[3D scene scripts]
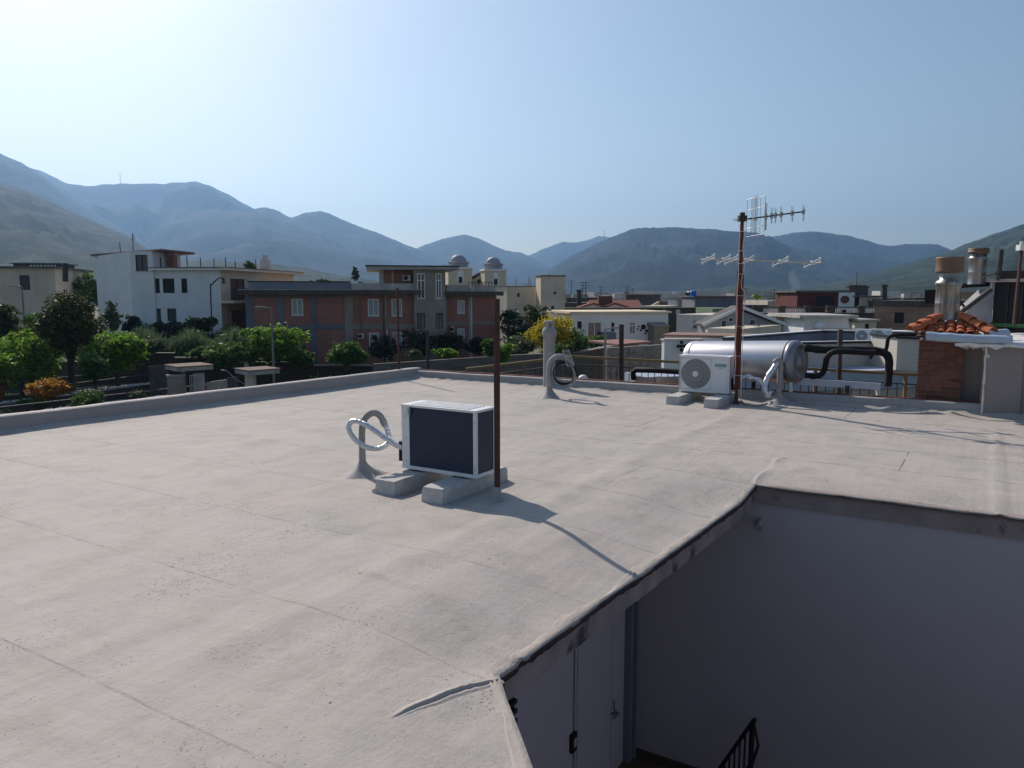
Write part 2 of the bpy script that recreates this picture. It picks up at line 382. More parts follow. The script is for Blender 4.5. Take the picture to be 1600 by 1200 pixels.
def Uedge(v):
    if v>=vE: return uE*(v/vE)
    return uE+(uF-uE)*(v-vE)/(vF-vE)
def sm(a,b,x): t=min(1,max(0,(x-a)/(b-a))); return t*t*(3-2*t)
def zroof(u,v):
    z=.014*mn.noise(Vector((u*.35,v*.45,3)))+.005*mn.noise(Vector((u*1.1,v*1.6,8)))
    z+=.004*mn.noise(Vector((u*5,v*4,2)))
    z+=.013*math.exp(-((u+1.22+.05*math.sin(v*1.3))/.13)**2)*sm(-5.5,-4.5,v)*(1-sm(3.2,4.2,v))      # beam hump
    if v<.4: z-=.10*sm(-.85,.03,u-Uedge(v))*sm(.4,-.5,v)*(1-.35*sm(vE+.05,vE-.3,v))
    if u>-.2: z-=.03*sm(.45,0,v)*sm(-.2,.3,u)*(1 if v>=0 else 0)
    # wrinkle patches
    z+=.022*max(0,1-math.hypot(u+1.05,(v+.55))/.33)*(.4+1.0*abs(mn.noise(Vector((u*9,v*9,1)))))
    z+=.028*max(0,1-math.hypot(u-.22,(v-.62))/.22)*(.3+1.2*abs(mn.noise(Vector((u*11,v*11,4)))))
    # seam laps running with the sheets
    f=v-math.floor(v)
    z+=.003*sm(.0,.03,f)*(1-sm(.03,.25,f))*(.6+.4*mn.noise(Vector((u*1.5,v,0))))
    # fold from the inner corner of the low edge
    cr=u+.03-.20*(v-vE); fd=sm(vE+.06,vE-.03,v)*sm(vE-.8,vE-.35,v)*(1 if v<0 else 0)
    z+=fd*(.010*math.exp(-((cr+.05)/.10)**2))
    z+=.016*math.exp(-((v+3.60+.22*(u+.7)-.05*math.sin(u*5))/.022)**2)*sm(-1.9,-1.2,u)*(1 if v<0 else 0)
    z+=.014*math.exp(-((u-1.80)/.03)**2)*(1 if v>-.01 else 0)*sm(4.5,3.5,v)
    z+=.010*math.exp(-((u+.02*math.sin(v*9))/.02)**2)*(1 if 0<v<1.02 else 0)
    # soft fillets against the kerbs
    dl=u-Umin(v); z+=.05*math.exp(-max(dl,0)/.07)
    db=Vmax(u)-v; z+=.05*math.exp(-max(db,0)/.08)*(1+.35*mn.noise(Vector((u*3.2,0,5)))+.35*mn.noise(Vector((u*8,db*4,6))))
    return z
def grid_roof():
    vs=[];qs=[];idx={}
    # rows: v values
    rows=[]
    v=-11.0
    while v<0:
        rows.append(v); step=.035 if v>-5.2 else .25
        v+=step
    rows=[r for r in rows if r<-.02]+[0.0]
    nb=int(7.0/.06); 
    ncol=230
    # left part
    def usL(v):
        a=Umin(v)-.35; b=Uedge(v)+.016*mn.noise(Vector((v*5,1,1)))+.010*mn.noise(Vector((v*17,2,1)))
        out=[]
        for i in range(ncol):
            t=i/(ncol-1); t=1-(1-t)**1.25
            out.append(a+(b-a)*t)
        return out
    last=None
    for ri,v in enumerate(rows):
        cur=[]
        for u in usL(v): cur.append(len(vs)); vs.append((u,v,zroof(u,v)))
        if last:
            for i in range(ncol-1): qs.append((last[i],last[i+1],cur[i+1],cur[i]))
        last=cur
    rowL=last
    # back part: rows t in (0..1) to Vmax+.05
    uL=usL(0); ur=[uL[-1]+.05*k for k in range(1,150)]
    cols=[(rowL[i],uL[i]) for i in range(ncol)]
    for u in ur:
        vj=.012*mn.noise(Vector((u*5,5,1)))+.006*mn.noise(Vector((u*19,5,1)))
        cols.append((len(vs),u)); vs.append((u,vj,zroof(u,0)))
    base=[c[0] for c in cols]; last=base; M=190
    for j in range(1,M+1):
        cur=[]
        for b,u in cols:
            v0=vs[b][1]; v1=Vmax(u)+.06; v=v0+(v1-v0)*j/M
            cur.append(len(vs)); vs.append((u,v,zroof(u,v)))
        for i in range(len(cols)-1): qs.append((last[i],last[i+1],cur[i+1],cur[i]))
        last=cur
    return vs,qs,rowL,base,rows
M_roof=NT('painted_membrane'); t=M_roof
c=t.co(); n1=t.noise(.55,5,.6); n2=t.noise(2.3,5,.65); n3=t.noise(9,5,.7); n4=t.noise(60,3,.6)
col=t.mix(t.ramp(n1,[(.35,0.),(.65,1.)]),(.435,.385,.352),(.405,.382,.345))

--

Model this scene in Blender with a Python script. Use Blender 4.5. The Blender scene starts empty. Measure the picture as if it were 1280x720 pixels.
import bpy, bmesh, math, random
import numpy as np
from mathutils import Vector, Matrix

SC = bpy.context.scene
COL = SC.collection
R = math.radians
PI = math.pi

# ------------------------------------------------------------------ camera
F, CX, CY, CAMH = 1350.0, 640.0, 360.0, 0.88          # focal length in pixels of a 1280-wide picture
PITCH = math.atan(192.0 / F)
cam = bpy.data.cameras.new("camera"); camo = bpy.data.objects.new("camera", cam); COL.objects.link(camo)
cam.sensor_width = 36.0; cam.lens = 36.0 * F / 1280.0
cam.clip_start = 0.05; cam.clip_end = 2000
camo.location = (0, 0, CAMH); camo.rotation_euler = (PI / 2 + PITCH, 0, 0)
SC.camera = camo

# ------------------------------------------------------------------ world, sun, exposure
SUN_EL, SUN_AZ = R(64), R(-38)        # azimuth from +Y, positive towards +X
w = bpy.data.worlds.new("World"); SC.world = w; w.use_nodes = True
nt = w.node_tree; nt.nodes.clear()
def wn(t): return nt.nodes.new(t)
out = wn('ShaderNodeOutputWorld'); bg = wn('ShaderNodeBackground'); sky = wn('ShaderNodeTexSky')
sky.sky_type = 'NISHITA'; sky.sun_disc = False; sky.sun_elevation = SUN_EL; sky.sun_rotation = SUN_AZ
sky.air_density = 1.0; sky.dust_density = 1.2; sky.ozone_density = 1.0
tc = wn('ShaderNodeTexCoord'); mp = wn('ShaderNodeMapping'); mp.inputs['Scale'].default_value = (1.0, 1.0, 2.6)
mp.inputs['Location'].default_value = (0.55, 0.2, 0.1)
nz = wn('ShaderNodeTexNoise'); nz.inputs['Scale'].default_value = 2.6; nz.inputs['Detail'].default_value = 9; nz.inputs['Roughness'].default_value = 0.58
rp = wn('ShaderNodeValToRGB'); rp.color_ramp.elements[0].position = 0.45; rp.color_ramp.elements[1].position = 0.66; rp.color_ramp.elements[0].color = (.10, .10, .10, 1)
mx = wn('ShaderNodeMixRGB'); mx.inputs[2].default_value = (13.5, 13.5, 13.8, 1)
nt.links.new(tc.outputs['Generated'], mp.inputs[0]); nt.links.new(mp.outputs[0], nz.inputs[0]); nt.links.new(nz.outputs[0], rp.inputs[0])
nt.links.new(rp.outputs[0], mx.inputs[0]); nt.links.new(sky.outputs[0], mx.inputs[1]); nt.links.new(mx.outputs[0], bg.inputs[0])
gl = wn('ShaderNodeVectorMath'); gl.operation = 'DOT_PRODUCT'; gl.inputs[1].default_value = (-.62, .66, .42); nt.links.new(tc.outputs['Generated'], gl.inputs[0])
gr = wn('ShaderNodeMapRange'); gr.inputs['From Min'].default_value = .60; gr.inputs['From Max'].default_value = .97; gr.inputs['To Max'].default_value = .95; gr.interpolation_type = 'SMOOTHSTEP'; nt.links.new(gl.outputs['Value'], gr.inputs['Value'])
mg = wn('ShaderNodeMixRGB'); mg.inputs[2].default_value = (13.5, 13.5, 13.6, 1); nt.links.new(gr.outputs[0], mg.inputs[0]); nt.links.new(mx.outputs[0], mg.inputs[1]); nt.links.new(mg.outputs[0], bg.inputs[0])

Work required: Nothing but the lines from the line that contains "Model this scene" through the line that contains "SC.camera = camo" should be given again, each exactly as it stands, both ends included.

Finished exercise:
Model this scene in Blender with a Python script. Use Blender 4.5. The Blender scene starts empty. Measure the picture as if it were 1280x720 pixels.
import bpy, bmesh, math, random
import numpy as np
from mathutils import Vector, Matrix

SC = bpy.context.scene
COL = SC.collection
R = math.radians
PI = math.pi

# ------------------------------------------------------------------ camera
F, CX, CY, CAMH = 1350.0, 640.0, 360.0, 0.88          # focal length in pixels of a 1280-wide picture
PITCH = math.atan(192.0 / F)
cam = bpy.data.cameras.new("camera"); camo = bpy.data.objects.new("camera", cam); COL.objects.link(camo)
cam.sensor_width = 36.0; cam.lens = 36.0 * F / 1280.0
cam.clip_start = 0.05; cam.clip_end = 2000
camo.location = (0, 0, CAMH); camo.rotation_euler = (PI / 2 + PITCH, 0, 0)
SC.camera = camo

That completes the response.